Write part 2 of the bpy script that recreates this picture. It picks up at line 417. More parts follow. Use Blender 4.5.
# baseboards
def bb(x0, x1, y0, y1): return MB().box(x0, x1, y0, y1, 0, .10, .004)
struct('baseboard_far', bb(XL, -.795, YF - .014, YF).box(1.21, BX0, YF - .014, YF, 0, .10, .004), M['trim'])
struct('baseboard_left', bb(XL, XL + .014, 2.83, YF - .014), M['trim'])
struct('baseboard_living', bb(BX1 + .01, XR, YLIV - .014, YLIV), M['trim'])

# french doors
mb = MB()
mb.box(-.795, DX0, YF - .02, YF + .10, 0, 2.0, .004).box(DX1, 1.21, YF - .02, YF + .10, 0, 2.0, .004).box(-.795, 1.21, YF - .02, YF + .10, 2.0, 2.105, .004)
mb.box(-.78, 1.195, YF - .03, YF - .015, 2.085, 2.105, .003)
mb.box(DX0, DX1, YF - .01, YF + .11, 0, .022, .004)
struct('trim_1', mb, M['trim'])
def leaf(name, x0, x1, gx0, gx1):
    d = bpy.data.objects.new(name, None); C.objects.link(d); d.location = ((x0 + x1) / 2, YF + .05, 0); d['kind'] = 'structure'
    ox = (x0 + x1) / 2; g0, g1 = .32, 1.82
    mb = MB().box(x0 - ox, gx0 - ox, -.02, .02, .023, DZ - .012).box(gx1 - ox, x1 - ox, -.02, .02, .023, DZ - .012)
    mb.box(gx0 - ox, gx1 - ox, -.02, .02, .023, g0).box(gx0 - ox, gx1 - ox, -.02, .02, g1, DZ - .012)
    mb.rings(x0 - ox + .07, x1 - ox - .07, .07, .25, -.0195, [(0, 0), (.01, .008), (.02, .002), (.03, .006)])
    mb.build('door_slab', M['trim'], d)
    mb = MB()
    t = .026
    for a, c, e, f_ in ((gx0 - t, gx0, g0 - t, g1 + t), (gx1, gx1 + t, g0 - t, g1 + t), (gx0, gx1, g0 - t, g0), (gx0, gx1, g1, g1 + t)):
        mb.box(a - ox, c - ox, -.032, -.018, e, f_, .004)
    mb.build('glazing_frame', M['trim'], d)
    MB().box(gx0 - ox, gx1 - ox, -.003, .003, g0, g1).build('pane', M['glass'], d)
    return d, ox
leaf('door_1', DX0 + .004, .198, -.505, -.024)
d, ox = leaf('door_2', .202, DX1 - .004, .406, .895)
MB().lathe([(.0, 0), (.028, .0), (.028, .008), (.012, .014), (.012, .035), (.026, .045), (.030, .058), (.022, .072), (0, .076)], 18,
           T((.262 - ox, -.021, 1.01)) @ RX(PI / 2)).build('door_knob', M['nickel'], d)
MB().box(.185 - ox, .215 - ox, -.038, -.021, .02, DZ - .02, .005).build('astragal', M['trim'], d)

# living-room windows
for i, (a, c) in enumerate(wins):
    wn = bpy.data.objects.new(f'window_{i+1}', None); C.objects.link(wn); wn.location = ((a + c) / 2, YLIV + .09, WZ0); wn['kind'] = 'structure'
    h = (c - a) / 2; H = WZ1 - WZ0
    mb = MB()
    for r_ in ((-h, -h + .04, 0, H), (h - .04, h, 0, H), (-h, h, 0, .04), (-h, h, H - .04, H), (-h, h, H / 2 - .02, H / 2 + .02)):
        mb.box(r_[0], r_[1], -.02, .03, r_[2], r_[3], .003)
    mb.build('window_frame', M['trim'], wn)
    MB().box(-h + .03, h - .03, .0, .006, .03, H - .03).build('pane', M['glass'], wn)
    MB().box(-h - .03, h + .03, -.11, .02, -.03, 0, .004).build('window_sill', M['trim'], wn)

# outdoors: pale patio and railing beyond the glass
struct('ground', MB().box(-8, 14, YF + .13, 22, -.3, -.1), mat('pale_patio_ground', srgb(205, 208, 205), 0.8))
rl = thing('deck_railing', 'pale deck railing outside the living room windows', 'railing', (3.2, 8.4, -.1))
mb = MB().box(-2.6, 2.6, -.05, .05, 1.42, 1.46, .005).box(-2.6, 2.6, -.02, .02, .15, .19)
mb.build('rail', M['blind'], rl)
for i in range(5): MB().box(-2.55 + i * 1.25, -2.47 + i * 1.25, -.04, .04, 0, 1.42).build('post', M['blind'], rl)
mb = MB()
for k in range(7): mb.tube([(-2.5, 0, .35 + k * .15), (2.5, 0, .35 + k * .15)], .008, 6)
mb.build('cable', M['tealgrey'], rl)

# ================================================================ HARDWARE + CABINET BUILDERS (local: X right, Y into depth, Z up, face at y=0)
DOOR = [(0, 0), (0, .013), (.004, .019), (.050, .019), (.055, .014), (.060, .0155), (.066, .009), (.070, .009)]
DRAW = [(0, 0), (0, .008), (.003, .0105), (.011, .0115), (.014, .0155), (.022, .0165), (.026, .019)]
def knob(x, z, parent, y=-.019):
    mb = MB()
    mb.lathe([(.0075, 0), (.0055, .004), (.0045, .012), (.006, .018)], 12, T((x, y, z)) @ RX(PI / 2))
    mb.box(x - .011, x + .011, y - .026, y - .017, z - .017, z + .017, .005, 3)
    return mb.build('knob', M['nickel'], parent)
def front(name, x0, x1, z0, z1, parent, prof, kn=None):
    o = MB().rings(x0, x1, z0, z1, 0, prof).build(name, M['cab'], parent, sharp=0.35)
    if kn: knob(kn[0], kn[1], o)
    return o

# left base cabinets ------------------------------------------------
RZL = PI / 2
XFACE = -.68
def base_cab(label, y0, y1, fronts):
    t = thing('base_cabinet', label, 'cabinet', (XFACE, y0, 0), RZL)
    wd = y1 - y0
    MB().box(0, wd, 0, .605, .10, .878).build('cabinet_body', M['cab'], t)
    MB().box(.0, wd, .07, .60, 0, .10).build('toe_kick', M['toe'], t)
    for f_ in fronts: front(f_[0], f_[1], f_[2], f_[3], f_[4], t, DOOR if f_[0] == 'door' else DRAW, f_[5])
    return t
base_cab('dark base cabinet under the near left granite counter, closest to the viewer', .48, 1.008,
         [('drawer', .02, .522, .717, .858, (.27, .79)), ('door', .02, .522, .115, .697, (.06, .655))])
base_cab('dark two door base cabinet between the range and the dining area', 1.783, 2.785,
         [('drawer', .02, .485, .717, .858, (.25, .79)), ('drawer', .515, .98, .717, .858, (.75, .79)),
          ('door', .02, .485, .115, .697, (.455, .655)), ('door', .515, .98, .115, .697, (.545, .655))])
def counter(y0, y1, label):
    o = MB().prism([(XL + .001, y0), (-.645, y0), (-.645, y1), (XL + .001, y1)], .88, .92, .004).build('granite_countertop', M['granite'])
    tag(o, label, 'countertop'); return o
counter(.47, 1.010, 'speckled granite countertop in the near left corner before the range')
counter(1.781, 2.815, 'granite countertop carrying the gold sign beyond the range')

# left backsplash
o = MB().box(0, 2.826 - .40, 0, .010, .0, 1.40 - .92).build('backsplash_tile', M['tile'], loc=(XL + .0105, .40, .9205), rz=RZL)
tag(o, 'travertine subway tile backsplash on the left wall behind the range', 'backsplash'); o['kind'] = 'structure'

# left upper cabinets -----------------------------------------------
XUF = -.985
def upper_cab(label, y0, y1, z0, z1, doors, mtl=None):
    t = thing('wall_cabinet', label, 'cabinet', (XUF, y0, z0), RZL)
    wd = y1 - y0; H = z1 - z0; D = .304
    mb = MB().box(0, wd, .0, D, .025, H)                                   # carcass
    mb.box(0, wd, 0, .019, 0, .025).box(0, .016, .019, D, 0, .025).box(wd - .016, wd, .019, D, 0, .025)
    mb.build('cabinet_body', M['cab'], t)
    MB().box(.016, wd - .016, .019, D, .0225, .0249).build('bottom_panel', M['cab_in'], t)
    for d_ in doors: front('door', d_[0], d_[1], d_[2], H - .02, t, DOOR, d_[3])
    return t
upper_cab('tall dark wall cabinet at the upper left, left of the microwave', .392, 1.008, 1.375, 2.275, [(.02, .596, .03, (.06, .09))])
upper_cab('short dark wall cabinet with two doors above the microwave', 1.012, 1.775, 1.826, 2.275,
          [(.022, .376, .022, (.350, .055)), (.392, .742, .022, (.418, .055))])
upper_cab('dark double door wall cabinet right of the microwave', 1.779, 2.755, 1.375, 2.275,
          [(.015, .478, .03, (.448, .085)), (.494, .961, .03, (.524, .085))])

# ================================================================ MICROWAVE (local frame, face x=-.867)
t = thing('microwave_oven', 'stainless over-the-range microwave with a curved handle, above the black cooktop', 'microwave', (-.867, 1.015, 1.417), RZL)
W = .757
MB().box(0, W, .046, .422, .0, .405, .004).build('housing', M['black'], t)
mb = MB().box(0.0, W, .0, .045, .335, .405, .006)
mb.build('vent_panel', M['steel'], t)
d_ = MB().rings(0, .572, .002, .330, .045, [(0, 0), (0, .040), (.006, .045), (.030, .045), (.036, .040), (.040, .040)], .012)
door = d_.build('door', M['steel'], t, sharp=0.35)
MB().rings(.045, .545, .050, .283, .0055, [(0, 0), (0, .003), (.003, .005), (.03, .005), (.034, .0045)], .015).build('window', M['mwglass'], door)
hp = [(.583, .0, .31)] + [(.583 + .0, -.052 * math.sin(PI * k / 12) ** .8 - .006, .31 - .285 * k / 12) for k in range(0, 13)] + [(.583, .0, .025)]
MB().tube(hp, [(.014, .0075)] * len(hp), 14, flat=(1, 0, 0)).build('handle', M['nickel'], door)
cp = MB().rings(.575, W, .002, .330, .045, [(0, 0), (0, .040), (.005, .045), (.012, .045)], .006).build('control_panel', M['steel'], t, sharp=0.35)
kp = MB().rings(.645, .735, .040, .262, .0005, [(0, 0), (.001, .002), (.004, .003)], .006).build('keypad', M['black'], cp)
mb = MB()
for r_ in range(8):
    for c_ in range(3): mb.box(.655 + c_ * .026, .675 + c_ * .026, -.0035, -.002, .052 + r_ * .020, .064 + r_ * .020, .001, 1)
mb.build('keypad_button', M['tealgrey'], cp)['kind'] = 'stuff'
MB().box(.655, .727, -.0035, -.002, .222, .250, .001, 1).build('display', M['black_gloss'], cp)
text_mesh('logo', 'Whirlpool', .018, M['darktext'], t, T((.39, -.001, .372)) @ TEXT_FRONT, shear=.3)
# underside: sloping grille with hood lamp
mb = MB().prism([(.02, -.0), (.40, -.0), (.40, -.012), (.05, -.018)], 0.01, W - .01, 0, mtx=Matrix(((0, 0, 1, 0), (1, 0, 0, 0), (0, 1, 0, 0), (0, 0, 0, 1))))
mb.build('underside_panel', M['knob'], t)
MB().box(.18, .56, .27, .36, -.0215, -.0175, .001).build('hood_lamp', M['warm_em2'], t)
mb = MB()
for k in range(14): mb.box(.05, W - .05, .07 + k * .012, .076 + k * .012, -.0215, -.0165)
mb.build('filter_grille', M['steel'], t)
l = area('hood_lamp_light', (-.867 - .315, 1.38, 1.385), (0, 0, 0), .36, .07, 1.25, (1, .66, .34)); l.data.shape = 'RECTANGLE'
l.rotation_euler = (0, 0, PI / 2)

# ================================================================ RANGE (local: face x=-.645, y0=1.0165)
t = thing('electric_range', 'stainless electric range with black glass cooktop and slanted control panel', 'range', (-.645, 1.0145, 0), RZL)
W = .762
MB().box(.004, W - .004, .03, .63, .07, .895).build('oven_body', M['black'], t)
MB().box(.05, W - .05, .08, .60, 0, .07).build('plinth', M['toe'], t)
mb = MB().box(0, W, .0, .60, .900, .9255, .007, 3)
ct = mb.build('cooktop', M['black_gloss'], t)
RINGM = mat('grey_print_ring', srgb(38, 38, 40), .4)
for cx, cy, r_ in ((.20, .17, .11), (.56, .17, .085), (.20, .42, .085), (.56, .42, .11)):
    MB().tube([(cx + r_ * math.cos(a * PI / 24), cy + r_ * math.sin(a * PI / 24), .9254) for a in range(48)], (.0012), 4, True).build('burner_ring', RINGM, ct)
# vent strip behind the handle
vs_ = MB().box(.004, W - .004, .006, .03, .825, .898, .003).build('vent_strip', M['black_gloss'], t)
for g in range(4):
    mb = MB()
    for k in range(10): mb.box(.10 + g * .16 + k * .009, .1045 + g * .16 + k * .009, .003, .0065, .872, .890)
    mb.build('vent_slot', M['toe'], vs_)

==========

- **Problem to solve**: Please transcribe, exactly and with nothing added, the lines from the first line of the material above through the line that contains "struct('baseboard_living', bb(BX1 +".

- **The solution**:
Write part 2 of the bpy script that recreates this picture. It picks up at line 417. More parts follow. Use Blender 4.5.
# baseboards
def bb(x0, x1, y0, y1): return MB().box(x0, x1, y0, y1, 0, .10, .004)
struct('baseboard_far', bb(XL, -.795, YF - .014, YF).box(1.21, BX0, YF - .014, YF, 0, .10, .004), M['trim'])
struct('baseboard_left', bb(XL, XL + .014, 2.83, YF - .014), M['trim'])
struct('baseboard_living', bb(BX1 + .01, XR, YLIV - .014, YLIV), M['trim'])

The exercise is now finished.